Matthew Walsh's EFL ESL website
Focus on writing strategies #3:
Revision is the most important step, but the hardest. Research: Bigger changes make better results.
After you read this, go to the
BBS and revise! Here are some things to think about.

1. Meaning

Take out irrelevant things.
Add and subtract volume to stress points.

2. Layout

Essays in English often have an introduction, thesis, supporting paragraphs, and a conclusion. Layouts vary to the type of text, but at the least, you should have your main point near the beginning and a conclusion at the end.

This is a typical layout for a writing test like TOEFL or IELTS. Notice the introduction and conclusion.


Are you going to take the TOEFL or IELTS someday?  Go here to see a much deeper explanation of this type of essay.

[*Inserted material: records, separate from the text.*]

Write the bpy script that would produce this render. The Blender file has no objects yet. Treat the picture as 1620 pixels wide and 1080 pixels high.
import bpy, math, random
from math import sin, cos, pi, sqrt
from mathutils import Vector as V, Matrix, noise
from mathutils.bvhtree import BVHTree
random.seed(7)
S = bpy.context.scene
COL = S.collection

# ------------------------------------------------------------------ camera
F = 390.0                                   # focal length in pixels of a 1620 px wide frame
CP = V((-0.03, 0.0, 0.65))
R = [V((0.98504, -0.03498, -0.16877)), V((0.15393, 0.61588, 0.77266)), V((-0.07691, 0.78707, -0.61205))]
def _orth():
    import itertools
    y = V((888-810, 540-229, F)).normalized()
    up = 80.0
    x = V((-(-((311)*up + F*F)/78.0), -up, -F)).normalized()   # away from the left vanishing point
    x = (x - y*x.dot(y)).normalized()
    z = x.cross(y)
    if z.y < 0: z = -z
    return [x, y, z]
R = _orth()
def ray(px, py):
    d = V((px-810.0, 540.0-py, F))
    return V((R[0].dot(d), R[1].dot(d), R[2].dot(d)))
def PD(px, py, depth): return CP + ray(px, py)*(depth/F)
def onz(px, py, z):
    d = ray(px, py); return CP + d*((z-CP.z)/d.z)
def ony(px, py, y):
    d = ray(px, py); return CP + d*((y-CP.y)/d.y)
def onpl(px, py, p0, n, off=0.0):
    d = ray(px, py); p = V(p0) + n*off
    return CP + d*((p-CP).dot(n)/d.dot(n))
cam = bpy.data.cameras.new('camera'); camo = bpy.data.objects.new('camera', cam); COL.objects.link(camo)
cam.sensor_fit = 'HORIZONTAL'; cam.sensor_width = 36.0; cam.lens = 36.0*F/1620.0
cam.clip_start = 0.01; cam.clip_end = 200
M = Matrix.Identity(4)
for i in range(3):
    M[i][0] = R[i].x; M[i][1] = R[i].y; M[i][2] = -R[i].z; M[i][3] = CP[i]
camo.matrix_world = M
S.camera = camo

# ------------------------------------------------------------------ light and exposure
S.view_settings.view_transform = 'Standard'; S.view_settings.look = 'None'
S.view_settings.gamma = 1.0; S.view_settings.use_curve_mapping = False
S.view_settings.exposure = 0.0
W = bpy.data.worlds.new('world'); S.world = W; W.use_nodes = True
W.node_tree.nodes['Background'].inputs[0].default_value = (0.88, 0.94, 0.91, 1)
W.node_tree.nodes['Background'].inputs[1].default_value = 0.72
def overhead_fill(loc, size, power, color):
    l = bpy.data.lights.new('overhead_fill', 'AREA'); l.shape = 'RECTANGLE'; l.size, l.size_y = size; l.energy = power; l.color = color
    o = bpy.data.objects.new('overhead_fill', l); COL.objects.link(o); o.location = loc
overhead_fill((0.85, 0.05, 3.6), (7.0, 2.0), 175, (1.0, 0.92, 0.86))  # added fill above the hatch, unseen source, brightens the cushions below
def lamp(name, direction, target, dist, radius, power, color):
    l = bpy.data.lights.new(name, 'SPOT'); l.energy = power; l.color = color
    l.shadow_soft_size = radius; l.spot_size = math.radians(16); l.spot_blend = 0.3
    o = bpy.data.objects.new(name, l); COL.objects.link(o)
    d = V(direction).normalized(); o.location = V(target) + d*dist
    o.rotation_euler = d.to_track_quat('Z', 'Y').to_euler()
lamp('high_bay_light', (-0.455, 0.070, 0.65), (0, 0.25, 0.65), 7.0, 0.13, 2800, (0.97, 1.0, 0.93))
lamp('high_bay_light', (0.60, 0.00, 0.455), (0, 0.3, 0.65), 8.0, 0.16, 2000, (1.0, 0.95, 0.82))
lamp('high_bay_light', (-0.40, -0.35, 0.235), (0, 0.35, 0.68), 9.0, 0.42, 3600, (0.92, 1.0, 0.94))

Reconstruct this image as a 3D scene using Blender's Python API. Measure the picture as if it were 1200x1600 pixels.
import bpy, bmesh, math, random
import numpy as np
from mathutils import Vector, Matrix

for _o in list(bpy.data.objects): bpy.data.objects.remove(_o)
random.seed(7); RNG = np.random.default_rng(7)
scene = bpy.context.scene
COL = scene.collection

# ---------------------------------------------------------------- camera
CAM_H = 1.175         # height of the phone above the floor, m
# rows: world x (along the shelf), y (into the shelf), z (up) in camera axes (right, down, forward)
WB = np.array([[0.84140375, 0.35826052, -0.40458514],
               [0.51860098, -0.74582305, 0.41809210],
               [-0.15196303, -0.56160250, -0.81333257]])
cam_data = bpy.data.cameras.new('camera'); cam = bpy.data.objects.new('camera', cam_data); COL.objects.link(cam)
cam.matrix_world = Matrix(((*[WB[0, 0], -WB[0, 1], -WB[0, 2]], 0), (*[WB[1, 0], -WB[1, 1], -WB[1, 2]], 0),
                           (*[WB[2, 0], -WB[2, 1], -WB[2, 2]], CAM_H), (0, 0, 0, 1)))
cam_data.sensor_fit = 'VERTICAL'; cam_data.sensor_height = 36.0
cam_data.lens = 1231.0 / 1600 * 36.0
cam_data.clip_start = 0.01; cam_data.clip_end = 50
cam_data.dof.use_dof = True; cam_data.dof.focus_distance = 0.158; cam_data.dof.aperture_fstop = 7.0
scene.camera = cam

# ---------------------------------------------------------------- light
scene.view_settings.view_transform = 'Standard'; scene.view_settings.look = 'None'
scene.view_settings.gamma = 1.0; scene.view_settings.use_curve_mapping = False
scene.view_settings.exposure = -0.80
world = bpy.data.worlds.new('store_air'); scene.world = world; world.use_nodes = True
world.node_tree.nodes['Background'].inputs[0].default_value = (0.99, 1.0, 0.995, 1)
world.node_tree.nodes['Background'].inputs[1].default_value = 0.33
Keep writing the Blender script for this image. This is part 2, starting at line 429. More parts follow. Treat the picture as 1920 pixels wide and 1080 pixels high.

3. The Given / New Principle.

  In order to connect sentences inside a paragraph and make the meaning flow forward, you can change the order of the clauses within the sentences.

  For example:
Our school is in a very old building. There is a new media center in front of the old building.
({? + N}, {N + G})
  is not as good as:
Our school is in a very old building. In front of the old building, there is a new media center.
({? + N}, {G + N})

The second set of sentences link well. First, school to old building (N), and then it continues, old building
(G), to media center ( N). The new information is added to the information we already know from the last sentence.  However, in the first set of sentences it goes from school to old building(N),, then to media center(N), and then back to old building(G). This is strange.

  Here's another example:
Some students never clean the classroom. The whole school seems dirty if we don't clean the classrooms.
({? + N}, {N + G})
  is not as good as:
Some students never clean the classroom.
If we don't clean the classrooms, the whole school seems dirty.
({? + N}, {G + N})

The ideal text flows: {G + N},   {G + N},   {G + N},   {G + N} as much as possible.

*Note: Some sentences can not be connected like this. For example, if you're logically adding something new (N).

4. Grammar and Vocabulary
  Look hard. Did you make the right choices? Voice it out to yourself. You should be able to see some areas to improve.